WHAT THE EXERCISE ASKS → Your copy should hold exactly the lines from the one containing "Build this scene" to the one containing "PI = math.pi", inclusive, with no pictures.

** begin SUPPLIED DATA **

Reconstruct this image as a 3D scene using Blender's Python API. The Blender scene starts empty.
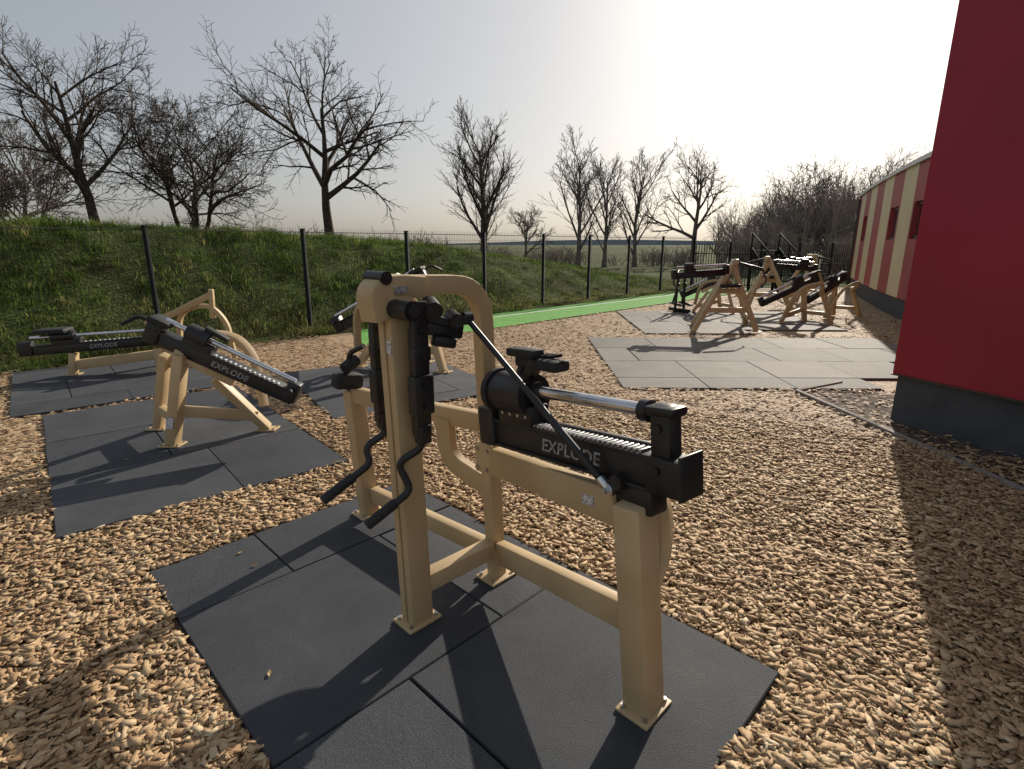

** end SUPPLIED DATA **
** begin SUPPLIED DATA **

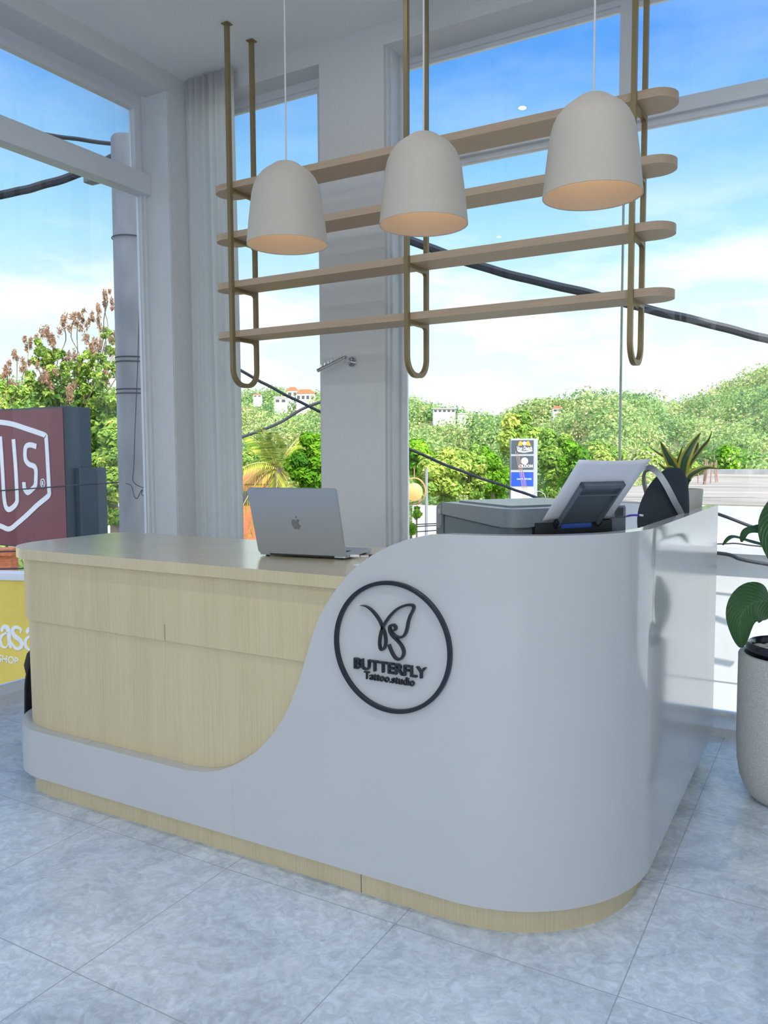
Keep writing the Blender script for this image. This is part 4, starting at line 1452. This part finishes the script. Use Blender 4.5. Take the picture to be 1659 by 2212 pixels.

** end SUPPLIED DATA **
** begin SUPPLIED DATA **

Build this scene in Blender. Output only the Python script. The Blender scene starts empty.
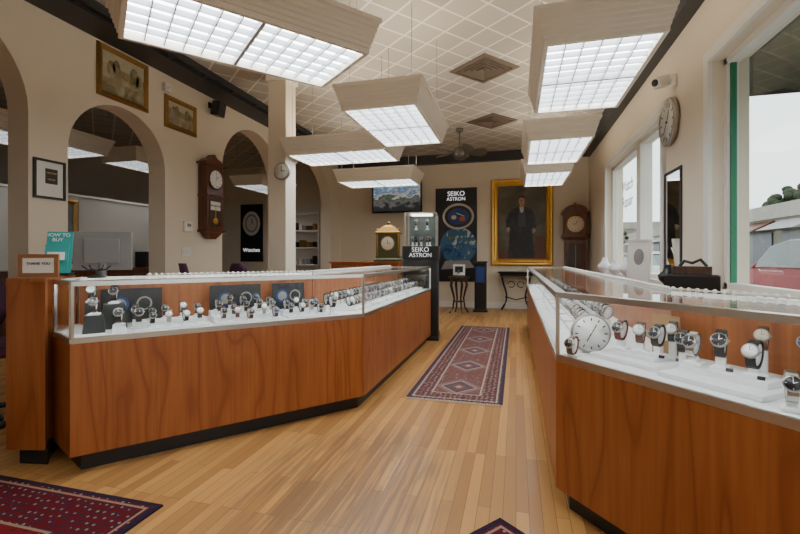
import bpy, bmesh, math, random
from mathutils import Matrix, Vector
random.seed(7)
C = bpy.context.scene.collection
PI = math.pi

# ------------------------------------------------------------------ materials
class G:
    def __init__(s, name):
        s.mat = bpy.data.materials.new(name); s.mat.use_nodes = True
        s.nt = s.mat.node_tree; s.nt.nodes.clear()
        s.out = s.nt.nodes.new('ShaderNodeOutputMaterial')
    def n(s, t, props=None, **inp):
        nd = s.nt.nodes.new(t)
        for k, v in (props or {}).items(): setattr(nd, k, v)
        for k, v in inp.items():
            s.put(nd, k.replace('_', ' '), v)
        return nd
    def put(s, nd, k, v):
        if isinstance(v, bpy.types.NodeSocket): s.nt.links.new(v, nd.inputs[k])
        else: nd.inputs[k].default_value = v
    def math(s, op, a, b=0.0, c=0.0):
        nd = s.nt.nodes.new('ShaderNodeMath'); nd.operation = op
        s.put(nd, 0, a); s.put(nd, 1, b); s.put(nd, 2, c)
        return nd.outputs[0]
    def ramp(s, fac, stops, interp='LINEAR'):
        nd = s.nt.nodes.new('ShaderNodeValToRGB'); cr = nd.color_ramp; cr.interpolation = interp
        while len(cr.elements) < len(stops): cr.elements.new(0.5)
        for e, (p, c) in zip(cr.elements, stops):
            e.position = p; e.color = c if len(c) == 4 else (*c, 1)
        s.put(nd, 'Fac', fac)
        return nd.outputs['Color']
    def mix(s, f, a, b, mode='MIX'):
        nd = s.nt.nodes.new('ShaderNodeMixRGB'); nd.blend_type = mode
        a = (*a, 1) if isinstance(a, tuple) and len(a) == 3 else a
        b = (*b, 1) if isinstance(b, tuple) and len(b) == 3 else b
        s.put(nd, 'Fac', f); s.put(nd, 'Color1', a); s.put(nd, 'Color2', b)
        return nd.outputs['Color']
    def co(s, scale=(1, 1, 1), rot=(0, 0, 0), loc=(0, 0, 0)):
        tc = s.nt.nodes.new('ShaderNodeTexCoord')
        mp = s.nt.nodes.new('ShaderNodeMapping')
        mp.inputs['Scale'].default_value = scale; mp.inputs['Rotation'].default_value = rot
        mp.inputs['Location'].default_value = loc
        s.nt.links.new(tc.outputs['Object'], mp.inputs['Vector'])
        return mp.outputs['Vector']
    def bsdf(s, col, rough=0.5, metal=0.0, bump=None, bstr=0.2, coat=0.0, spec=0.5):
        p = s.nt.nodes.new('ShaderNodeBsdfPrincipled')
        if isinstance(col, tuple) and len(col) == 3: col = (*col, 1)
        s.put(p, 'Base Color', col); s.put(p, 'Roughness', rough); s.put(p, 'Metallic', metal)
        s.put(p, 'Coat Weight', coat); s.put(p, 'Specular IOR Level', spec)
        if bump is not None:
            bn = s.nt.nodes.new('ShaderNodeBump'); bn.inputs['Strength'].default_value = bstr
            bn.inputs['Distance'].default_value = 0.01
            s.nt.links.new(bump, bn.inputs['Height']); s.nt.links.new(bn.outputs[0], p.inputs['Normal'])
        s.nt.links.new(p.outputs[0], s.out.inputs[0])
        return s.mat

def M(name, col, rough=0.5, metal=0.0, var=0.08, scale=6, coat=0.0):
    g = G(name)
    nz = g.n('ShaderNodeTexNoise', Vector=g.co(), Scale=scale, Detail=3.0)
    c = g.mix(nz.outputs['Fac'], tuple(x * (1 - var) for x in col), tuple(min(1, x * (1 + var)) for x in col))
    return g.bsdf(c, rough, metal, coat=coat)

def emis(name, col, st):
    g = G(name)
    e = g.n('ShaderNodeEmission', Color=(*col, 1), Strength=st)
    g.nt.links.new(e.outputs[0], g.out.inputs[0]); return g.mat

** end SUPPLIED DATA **

ANSWER TO THE EXERCISE →
Build this scene in Blender. Output only the Python script. The Blender scene starts empty.
import bpy, bmesh, math, random
from mathutils import Matrix, Vector
random.seed(7)
C = bpy.context.scene.collection
PI = math.pi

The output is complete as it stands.